All material below is to be reproduced exactly.

## START SUPPLIED INFORMATION

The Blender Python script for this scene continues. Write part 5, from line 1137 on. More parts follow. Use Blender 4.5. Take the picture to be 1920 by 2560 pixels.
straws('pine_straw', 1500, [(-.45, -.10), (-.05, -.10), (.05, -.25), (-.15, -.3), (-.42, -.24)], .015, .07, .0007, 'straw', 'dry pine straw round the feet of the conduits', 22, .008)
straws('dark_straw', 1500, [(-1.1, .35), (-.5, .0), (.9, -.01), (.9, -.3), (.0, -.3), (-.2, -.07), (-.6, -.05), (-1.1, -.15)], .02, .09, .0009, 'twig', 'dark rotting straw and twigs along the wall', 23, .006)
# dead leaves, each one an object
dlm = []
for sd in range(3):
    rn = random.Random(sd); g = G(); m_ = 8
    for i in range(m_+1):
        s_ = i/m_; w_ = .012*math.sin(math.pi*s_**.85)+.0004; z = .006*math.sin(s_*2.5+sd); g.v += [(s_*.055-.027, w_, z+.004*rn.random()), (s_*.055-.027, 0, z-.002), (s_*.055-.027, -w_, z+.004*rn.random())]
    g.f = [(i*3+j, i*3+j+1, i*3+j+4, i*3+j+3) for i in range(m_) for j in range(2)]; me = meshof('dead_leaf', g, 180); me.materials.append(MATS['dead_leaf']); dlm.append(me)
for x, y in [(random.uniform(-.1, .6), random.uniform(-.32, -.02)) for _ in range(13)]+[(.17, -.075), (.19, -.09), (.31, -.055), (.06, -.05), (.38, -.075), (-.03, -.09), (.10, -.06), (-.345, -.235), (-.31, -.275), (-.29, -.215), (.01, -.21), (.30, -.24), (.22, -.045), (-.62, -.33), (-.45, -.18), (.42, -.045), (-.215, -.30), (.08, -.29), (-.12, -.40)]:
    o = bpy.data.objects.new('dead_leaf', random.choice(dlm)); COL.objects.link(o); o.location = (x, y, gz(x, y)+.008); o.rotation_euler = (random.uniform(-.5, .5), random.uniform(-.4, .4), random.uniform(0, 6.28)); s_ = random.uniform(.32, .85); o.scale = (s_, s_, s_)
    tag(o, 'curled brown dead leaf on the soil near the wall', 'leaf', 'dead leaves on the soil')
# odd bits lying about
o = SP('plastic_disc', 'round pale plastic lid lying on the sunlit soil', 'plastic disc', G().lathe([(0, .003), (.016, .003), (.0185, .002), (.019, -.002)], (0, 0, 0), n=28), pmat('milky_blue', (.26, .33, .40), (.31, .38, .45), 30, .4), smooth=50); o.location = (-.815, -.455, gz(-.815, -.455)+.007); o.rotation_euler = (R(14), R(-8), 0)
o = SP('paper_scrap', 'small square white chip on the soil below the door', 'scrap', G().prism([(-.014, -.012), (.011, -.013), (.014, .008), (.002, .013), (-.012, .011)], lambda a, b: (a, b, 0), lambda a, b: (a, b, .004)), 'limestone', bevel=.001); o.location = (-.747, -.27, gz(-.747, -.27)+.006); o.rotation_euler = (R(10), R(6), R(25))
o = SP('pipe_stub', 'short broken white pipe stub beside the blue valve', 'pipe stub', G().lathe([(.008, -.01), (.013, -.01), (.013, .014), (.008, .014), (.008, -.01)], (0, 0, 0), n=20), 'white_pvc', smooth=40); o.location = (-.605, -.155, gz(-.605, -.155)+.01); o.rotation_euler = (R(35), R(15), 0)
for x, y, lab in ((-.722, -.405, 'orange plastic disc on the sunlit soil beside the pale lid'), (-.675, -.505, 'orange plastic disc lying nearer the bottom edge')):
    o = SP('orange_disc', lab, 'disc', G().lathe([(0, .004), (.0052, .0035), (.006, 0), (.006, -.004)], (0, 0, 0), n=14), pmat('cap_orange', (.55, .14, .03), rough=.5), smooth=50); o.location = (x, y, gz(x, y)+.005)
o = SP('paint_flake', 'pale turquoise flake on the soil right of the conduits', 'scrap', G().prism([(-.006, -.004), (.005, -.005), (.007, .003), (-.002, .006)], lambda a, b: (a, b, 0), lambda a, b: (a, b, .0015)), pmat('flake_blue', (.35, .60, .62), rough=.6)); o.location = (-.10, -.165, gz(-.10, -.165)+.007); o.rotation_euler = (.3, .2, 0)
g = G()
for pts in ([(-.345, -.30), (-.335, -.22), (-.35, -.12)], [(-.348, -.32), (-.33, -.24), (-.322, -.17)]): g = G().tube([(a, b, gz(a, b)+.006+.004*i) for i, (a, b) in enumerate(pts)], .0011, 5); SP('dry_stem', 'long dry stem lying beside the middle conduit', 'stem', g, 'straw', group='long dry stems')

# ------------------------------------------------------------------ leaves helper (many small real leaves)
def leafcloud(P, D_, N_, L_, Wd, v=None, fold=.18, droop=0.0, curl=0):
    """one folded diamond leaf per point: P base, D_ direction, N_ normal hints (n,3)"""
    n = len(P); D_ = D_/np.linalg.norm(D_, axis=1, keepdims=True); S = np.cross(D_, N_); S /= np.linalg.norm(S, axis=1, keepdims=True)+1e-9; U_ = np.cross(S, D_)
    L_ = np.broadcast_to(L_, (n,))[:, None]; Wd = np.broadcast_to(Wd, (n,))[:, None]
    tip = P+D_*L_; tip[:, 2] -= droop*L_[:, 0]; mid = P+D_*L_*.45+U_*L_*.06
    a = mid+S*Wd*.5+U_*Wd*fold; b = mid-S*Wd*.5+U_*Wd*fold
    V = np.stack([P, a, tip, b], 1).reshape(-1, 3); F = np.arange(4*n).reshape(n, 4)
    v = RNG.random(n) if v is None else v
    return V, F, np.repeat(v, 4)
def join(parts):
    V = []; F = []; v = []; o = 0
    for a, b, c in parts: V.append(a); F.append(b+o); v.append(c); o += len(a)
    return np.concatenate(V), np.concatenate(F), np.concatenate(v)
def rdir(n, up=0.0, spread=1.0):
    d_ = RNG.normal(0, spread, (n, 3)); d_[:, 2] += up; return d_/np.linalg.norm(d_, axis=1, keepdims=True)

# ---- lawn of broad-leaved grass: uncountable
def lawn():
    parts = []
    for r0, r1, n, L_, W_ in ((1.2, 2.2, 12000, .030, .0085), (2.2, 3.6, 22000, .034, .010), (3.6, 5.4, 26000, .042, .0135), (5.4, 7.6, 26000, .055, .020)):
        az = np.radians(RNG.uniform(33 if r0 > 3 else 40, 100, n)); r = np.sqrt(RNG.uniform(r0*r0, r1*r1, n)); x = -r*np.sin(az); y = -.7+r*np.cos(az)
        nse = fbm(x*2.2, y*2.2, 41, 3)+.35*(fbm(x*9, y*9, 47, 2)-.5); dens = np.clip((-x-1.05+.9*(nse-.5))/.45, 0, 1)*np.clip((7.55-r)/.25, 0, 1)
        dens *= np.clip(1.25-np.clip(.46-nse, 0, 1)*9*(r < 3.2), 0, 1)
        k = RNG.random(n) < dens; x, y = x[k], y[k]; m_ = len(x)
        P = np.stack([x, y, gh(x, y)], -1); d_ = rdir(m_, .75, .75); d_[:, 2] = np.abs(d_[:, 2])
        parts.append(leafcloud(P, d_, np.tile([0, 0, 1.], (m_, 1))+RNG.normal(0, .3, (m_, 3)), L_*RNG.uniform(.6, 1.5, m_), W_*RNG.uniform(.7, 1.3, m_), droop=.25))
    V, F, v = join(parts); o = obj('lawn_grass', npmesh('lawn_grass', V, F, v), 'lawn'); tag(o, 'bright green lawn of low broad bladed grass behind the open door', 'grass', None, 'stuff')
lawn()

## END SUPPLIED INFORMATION

**EXPECTED OUTPUT**
The Blender Python script for this scene continues. Write part 5, from line 1137 on. More parts follow. Use Blender 4.5. Take the picture to be 1920 by 2560 pixels.
straws('pine_straw', 1500, [(-.45, -.10), (-.05, -.10), (.05, -.25), (-.15, -.3), (-.42, -.24)], .015, .07, .0007, 'straw', 'dry pine straw round the feet of the conduits', 22, .008)
straws('dark_straw', 1500, [(-1.1, .35), (-.5, .0), (.9, -.01), (.9, -.3), (.0, -.3), (-.2, -.07), (-.6, -.05), (-1.1, -.15)], .02, .09, .0009, 'twig', 'dark rotting straw and twigs along the wall', 23, .006)
# dead leaves, each one an object
dlm = []
for sd in range(3):
    rn = random.Random(sd); g = G(); m_ = 8
    for i in range(m_+1):
        s_ = i/m_; w_ = .012*math.sin(math.pi*s_**.85)+.0004; z = .006*math.sin(s_*2.5+sd); g.v += [(s_*.055-.027, w_, z+.004*rn.random()), (s_*.055-.027, 0, z-.002), (s_*.055-.027, -w_, z+.004*rn.random())]
    g.f = [(i*3+j, i*3+j+1, i*3+j+4, i*3+j+3) for i in range(m_) for j in range(2)]; me = meshof('dead_leaf', g, 180); me.materials.append(MATS['dead_leaf']); dlm.append(me)
for x, y in [(random.uniform(-.1, .6), random.uniform(-.32, -.02)) for _ in range(13)]+[(.17, -.075), (.19, -.09), (.31, -.055), (.06, -.05), (.38, -.075), (-.03, -.09), (.10, -.06), (-.345, -.235), (-.31, -.275), (-.29, -.215), (.01, -.21), (.30, -.24), (.22, -.045), (-.62, -.33), (-.45, -.18), (.42, -.045), (-.215, -.30), (.08, -.29), (-.12, -.40)]:
    o = bpy.data.objects.new('dead_leaf', random.choice(dlm)); COL.objects.link(o); o.location = (x, y, gz(x, y)+.008); o.rotation_euler = (random.uniform(-.5, .5), random.uniform(-.4, .4), random.uniform(0, 6.28)); s_ = random.uniform(.32, .85); o.scale = (s_, s_, s_)
    tag(o, 'curled brown dead leaf on the soil near the wall', 'leaf', 'dead leaves on the soil')
# odd bits lying about
o = SP('plastic_disc', 'round pale plastic lid lying on the sunlit soil', 'plastic disc', G().lathe([(0, .003), (.016, .003), (.0185, .002), (.019, -.002)], (0, 0, 0), n=28), pmat('milky_blue', (.26, .33, .40), (.31, .38, .45), 30, .4), smooth=50); o.location = (-.815, -.455, gz(-.815, -.455)+.007); o.rotation_euler = (R(14), R(-8), 0)
o = SP('paper_scrap', 'small square white chip on the soil below the door', 'scrap', G().prism([(-.014, -.012), (.011, -.013), (.014, .008), (.002, .013), (-.012, .011)], lambda a, b: (a, b, 0), lambda a, b: (a, b, .004)), 'limestone', bevel=.001); o.location = (-.747, -.27, gz(-.747, -.27)+.006); o.rotation_euler = (R(10), R(6), R(25))
o = SP('pipe_stub', 'short broken white pipe stub beside the blue valve', 'pipe stub', G().lathe([(.008, -.01), (.013, -.01), (.013, .014), (.008, .014), (.008, -.01)], (0, 0, 0), n=20), 'white_pvc', smooth=40); o.location = (-.605, -.155, gz(-.605, -.155)+.01); o.rotation_euler = (R(35), R(15), 0)
for x, y, lab in ((-.722, -.405, 'orange plastic disc on the sunlit soil beside the pale lid'), (-.675, -.505, 'orange plastic disc lying nearer the bottom edge')):
    o = SP('orange_disc', lab, 'disc', G().lathe([(0, .004), (.0052, .0035), (.006, 0), (.006, -.004)], (0, 0, 0), n=14), pmat('cap_orange', (.55, .14, .03), rough=.5), smooth=50); o.location = (x, y, gz(x, y)+.005)
o = SP('paint_flake', 'pale turquoise flake on the soil right of the conduits', 'scrap', G().prism([(-.006, -.004), (.005, -.005), (.007, .003), (-.002, .006)], lambda a, b: (a, b, 0), lambda a, b: (a, b, .0015)), pmat('flake_blue', (.35, .60, .62), rough=.6)); o.location = (-.10, -.165, gz(-.10, -.165)+.007); o.rotation_euler = (.3, .2, 0)
g = G()
for pts in ([(-.345, -.30), (-.335, -.22), (-.35, -.12)], [(-.348, -.32), (-.33, -.24), (-.322, -.17)]): g = G().tube([(a, b, gz(a, b)+.006+.004*i) for i, (a, b) in enumerate(pts)], .0011, 5); SP('dry_stem', 'long dry stem lying beside the middle conduit', 'stem', g, 'straw', group='long dry stems')

# ------------------------------------------------------------------ leaves helper (many small real leaves)
def leafcloud(P, D_, N_, L_, Wd, v=None, fold=.18, droop=0.0, curl=0):
    """one folded diamond leaf per point: P base, D_ direction, N_ normal hints (n,3)"""
    n = len(P); D_ = D_/np.linalg.norm(D_, axis=1, keepdims=True); S = np.cross(D_, N_); S /= np.linalg.norm(S, axis=1, keepdims=True)+1e-9; U_ = np.cross(S, D_)
    L_ = np.broadcast_to(L_, (n,))[:, None]; Wd = np.broadcast_to(Wd, (n,))[:, None]
    tip = P+D_*L_; tip[:, 2] -= droop*L_[:, 0]; mid = P+D_*L_*.45+U_*L_*.06
    a = mid+S*Wd*.5+U_*Wd*fold; b = mid-S*Wd*.5+U_*Wd*fold
    V = np.stack([P, a, tip, b], 1).reshape(-1, 3); F = np.arange(4*n).reshape(n, 4)
    v = RNG.random(n) if v is None else v
    return V, F, np.repeat(v, 4)
def join(parts):
    V = []; F = []; v = []; o = 0
    for a, b, c in parts: V.append(a); F.append(b+o); v.append(c); o += len(a)
    return np.concatenate(V), np.concatenate(F), np.concatenate(v)
def rdir(n, up=0.0, spread=1.0):
    d_ = RNG.normal(0, spread, (n, 3)); d_[:, 2] += up; return d_/np.linalg.norm(d_, axis=1, keepdims=True)

# ---- lawn of broad-leaved grass: uncountable
def lawn():
    parts = []
    for r0, r1, n, L_, W_ in ((1.2, 2.2, 12000, .030, .0085), (2.2, 3.6, 22000, .034, .010), (3.6, 5.4, 26000, .042, .0135), (5.4, 7.6, 26000, .055, .020)):
        az = np.radians(RNG.uniform(33 if r0 > 3 else 40, 100, n)); r = np.sqrt(RNG.uniform(r0*r0, r1*r1, n)); x = -r*np.sin(az); y = -.7+r*np.cos(az)
        nse = fbm(x*2.2, y*2.2, 41, 3)+.35*(fbm(x*9, y*9, 47, 2)-.5); dens = np.clip((-x-1.05+.9*(nse-.5))/.45, 0, 1)*np.clip((7.55-r)/.25, 0, 1)
        dens *= np.clip(1.25-np.clip(.46-nse, 0, 1)*9*(r < 3.2), 0, 1)
        k = RNG.random(n) < dens; x, y = x[k], y[k]; m_ = len(x)
        P = np.stack([x, y, gh(x, y)], -1); d_ = rdir(m_, .75, .75); d_[:, 2] = np.abs(d_[:, 2])
        parts.append(leafcloud(P, d_, np.tile([0, 0, 1.], (m_, 1))+RNG.normal(0, .3, (m_, 3)), L_*RNG.uniform(.6, 1.5, m_), W_*RNG.uniform(.7, 1.3, m_), droop=.25))
    V, F, v = join(parts); o = obj('lawn_grass', npmesh('lawn_grass', V, F, v), 'lawn'); tag(o, 'bright green lawn of low broad bladed grass behind the open door', 'grass', None, 'stuff')
lawn()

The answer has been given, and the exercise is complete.